** Task instructions **
Reproduce the material that follows, please, but only from its first line to the line containing "S.camera = co", inclusive.

** Information supplied **
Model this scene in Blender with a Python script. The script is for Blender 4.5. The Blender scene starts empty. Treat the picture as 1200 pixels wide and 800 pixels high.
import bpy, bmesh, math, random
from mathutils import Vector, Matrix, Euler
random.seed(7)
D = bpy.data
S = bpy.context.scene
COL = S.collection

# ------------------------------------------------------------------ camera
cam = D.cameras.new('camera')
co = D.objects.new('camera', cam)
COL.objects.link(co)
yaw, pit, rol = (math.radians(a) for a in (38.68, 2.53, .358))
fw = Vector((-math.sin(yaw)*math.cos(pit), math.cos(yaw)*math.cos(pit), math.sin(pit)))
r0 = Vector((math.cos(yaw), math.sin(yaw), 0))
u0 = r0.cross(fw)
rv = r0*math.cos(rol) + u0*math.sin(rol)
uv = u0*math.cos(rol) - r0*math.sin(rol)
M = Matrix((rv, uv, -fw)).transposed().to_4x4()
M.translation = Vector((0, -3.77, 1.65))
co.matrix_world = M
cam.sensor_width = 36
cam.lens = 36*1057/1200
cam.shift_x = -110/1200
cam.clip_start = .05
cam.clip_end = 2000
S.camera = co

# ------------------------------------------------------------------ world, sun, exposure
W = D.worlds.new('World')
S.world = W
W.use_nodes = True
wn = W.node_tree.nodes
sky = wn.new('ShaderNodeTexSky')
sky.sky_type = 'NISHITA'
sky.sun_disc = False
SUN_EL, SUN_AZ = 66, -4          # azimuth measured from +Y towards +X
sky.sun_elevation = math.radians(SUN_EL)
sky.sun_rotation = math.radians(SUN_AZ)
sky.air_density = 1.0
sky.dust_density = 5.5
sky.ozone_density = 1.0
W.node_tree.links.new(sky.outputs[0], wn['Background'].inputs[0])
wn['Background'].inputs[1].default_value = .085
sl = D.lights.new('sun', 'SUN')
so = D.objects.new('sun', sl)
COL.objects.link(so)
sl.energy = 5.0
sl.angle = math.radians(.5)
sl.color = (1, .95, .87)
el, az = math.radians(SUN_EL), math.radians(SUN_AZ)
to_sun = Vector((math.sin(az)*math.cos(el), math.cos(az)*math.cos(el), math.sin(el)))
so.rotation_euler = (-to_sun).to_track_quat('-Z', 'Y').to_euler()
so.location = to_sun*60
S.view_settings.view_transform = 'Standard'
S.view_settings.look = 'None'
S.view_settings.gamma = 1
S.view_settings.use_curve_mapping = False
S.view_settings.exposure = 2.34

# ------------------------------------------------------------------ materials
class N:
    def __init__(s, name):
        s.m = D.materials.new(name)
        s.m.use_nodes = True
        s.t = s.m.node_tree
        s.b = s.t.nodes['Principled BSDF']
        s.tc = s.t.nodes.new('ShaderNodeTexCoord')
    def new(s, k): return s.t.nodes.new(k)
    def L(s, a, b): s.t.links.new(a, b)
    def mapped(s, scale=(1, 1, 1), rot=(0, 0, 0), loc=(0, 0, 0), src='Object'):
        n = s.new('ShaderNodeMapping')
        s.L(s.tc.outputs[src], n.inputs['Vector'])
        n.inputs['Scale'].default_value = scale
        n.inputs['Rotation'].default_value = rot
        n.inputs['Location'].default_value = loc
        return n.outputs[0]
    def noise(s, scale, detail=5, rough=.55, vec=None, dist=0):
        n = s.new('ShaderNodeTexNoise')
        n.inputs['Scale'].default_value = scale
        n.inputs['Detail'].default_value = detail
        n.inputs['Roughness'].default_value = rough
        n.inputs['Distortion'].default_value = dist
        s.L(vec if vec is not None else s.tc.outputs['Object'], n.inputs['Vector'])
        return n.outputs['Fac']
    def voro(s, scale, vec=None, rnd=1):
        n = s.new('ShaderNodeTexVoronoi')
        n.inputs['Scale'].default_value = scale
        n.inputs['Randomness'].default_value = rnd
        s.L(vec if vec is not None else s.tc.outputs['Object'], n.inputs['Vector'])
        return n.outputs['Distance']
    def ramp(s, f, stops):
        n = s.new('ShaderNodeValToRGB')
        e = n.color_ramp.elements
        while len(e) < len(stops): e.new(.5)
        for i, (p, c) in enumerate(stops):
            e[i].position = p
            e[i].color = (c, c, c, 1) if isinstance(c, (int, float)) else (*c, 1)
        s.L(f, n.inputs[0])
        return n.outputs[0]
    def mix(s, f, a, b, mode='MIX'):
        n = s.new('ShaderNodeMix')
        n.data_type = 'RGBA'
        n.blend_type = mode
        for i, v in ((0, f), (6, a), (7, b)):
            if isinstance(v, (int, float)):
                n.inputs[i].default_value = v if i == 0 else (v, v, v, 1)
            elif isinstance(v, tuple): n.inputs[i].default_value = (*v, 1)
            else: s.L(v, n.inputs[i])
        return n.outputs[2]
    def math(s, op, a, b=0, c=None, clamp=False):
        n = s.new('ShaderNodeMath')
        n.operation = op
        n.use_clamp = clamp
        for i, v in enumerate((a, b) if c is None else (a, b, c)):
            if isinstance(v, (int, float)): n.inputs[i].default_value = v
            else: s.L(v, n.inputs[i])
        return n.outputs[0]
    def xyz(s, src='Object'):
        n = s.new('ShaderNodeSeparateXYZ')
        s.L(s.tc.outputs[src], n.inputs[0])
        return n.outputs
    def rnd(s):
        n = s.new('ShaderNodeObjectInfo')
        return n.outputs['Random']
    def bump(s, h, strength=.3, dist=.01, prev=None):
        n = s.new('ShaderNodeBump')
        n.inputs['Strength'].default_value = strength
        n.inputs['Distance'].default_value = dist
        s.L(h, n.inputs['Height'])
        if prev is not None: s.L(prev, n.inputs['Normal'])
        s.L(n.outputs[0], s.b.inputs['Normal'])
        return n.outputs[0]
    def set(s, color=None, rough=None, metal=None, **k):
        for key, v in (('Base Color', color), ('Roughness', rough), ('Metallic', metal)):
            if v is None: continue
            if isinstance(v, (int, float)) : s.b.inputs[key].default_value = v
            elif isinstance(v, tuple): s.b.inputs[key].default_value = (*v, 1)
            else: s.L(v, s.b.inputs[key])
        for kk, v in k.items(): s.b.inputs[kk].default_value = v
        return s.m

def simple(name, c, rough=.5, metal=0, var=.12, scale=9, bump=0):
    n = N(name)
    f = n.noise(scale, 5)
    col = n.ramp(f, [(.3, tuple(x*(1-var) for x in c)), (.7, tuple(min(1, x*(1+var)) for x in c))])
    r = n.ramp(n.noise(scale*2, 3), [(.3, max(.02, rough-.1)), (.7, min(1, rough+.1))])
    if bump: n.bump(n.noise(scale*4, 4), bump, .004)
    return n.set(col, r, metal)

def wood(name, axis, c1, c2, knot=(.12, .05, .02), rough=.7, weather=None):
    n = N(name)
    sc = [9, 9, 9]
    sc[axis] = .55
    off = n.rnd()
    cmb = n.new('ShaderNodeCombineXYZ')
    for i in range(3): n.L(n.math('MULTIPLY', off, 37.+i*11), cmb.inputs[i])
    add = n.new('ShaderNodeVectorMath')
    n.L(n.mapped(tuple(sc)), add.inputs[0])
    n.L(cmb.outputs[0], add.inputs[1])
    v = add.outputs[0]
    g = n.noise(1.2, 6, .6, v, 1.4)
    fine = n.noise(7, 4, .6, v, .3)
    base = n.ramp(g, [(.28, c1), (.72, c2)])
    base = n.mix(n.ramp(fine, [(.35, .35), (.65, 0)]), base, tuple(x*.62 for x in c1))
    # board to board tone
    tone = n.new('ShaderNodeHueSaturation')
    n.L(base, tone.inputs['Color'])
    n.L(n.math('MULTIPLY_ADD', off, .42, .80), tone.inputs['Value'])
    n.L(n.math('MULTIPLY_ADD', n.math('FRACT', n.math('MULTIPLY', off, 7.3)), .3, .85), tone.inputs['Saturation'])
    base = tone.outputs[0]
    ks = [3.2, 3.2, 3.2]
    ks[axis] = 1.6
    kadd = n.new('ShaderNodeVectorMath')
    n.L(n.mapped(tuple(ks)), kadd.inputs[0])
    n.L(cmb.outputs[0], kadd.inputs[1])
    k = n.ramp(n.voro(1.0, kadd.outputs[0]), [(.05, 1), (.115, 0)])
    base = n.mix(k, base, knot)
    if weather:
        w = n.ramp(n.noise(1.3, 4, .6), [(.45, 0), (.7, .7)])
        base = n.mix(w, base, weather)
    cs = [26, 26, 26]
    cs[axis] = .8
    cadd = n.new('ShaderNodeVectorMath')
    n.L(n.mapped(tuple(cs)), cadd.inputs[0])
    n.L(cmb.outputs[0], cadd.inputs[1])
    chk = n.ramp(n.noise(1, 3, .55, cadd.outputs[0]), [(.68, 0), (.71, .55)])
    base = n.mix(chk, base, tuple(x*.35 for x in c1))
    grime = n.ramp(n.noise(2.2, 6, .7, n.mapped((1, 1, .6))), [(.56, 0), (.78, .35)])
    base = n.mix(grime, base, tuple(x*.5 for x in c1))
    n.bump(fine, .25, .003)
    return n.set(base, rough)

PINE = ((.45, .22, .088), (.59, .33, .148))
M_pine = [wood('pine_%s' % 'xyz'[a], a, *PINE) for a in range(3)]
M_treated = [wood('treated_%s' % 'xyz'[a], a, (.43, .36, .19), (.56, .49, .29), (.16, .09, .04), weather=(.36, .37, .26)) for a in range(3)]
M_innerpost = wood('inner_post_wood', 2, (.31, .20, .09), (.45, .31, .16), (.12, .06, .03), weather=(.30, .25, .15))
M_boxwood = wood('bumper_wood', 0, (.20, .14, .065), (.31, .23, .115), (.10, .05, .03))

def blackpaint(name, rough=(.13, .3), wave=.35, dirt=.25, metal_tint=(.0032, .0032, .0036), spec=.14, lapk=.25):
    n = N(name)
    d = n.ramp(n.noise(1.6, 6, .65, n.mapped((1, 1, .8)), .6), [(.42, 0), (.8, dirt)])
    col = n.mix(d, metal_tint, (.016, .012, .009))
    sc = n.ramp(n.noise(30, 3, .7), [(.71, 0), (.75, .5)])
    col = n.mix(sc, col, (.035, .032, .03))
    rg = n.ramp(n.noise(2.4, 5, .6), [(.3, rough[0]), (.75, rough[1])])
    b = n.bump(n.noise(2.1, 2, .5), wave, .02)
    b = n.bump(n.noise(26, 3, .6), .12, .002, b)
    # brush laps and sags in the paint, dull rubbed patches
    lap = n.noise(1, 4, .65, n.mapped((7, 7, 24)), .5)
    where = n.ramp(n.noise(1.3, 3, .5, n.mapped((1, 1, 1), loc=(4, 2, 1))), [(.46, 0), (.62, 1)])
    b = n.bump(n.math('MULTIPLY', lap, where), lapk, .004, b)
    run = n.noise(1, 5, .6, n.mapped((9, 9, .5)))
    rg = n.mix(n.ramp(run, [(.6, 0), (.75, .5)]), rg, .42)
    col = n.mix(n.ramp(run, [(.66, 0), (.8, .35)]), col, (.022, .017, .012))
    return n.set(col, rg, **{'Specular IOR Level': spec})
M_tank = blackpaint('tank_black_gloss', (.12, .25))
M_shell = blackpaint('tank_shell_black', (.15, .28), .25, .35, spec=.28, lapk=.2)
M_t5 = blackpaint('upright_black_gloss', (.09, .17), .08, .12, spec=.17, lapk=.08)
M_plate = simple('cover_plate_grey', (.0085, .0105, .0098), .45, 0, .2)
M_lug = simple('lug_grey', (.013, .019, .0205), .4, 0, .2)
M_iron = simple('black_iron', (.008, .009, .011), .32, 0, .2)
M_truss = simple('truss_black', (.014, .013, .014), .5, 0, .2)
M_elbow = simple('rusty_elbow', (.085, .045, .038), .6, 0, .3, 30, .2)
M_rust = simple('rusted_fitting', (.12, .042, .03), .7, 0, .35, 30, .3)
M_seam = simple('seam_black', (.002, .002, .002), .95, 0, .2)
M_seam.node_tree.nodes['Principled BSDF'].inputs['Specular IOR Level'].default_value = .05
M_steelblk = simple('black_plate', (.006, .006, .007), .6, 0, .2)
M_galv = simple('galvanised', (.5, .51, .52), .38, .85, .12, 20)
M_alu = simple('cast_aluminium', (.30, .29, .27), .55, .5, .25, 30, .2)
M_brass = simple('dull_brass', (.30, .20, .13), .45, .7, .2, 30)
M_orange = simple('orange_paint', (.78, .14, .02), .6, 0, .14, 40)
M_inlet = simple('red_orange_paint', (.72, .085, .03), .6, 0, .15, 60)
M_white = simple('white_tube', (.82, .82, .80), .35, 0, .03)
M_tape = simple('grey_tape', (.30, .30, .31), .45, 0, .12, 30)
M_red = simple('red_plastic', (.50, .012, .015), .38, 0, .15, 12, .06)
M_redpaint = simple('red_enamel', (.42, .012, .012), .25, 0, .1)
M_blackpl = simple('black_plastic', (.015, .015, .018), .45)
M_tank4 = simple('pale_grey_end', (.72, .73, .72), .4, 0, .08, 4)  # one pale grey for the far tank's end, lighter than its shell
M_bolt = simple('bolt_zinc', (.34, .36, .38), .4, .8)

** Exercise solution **
Model this scene in Blender with a Python script. The script is for Blender 4.5. The Blender scene starts empty. Treat the picture as 1200 pixels wide and 800 pixels high.
import bpy, bmesh, math, random
from mathutils import Vector, Matrix, Euler
random.seed(7)
D = bpy.data
S = bpy.context.scene
COL = S.collection

# ------------------------------------------------------------------ camera
cam = D.cameras.new('camera')
co = D.objects.new('camera', cam)
COL.objects.link(co)
yaw, pit, rol = (math.radians(a) for a in (38.68, 2.53, .358))
fw = Vector((-math.sin(yaw)*math.cos(pit), math.cos(yaw)*math.cos(pit), math.sin(pit)))
r0 = Vector((math.cos(yaw), math.sin(yaw), 0))
u0 = r0.cross(fw)
rv = r0*math.cos(rol) + u0*math.sin(rol)
uv = u0*math.cos(rol) - r0*math.sin(rol)
M = Matrix((rv, uv, -fw)).transposed().to_4x4()
M.translation = Vector((0, -3.77, 1.65))
co.matrix_world = M
cam.sensor_width = 36
cam.lens = 36*1057/1200
cam.shift_x = -110/1200
cam.clip_start = .05
cam.clip_end = 2000
S.camera = co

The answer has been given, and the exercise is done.